Ya de vuelta a la rutina, al ritmo de antes donde todo sucede de nuevo en una manera automatizada, sintiéndome sometida y obligada a volver a entrar en el sistema estructurado, el cual, aunque no llega a ahogar del todo e inconsciente de sí mismo, vuelve a delimitar y marcar unos confines rígidos a los que es difícil volver a amoldarse.

El viajar largo tiempo por el mundo te hace flexible, orgánico, hace expandir y crecer tanto tus células como tu mente y tu conciencia aprendiendo cada vez más y acrecentado tu propia cultura, la cual no significa horas de estudio y conocimiento, sino experiencias, experiencias de vida reales que te enriquecen profundamente y van marcando tu alma y tu piel a través de tatuajes y cicatrices, quizá invisibles para los demás, pero muy evidentes y claras para uno mismo, que delinean y dibujan tu cuerpo y todo tu ser cada vez que vas interactuando con otros seres de otras etnias, de otros idiomas, con otras gastronomías, con otras creencias y religiones, y te encuentras ante circunstancias y situaciones no vividas anteriormente.
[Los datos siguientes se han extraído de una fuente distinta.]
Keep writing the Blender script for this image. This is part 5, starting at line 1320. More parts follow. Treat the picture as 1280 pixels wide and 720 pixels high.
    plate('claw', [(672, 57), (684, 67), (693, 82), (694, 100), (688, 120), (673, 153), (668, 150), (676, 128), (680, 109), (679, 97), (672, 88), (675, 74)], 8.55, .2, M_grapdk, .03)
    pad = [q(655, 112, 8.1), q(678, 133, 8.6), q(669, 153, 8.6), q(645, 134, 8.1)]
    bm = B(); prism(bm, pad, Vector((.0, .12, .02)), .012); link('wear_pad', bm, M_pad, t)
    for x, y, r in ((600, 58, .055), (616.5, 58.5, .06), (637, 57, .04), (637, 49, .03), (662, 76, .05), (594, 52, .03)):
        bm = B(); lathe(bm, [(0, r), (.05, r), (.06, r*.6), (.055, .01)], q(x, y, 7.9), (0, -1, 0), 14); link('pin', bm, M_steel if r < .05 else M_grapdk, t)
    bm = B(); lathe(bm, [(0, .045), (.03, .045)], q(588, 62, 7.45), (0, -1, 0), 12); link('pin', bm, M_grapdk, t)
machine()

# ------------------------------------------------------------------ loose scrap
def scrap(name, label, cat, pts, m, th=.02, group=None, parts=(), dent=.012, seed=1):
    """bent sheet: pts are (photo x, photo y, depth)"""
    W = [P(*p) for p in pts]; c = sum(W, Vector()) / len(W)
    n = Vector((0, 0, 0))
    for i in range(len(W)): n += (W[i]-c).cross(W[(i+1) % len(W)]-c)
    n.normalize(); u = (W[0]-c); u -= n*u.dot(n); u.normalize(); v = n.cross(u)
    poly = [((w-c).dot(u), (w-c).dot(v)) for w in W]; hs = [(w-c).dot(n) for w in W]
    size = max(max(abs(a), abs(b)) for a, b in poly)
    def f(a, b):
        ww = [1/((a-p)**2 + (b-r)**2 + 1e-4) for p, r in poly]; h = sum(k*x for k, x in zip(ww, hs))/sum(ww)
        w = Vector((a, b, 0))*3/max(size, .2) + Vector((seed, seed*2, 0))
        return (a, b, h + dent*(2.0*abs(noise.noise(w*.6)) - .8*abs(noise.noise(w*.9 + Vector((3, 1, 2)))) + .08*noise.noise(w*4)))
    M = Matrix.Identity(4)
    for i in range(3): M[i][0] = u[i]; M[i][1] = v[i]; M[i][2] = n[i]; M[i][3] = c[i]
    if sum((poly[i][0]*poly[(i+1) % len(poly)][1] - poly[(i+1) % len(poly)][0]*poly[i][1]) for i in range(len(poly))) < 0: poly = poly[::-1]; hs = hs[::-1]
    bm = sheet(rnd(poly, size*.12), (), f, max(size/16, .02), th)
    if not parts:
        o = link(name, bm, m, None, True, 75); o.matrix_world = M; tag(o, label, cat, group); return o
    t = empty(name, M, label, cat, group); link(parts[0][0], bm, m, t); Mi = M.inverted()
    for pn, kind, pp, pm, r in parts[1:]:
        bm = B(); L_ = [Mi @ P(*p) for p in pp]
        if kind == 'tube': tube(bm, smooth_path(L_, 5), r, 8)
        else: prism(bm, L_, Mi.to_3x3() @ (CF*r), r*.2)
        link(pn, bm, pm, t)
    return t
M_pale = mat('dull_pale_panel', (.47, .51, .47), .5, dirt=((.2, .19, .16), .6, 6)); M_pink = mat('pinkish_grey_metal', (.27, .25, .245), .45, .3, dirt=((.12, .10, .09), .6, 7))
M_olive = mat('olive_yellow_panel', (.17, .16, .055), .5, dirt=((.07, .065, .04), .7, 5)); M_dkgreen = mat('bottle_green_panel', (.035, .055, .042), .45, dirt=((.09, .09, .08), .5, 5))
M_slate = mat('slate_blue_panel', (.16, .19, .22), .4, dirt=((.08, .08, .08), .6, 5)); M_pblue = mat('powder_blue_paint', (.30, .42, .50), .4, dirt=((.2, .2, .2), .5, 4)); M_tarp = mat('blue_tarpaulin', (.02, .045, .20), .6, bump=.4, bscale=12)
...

Y en tu camino, sutilmente, te vas empapando profundamente de la humanidad de la India, de la servicialidad de Tailandia, de la inocencia que aún se puede llegar a encontrar entre las gentes de Indonesia, y terminas embriagado y amas todo lo que ves y lo que respiras hasta que finalmente un día tienes que volver, a lo de antes, a lo de siempre y pretendes encajar de nuevo en esa pieza de puzle que dejaste cuando te fuiste, y te das cuenta a tu regreso, que eso es imposible, que la sociedad e incluso una parte de ti mismo te exige volver a encajar, pero muy dentro de ti sabes que eso no puede ser porque ya no eres ese tú, ya no encajas en ese espacio porque el que se fue dejando esa huella, se marchó y ya nunca volverá.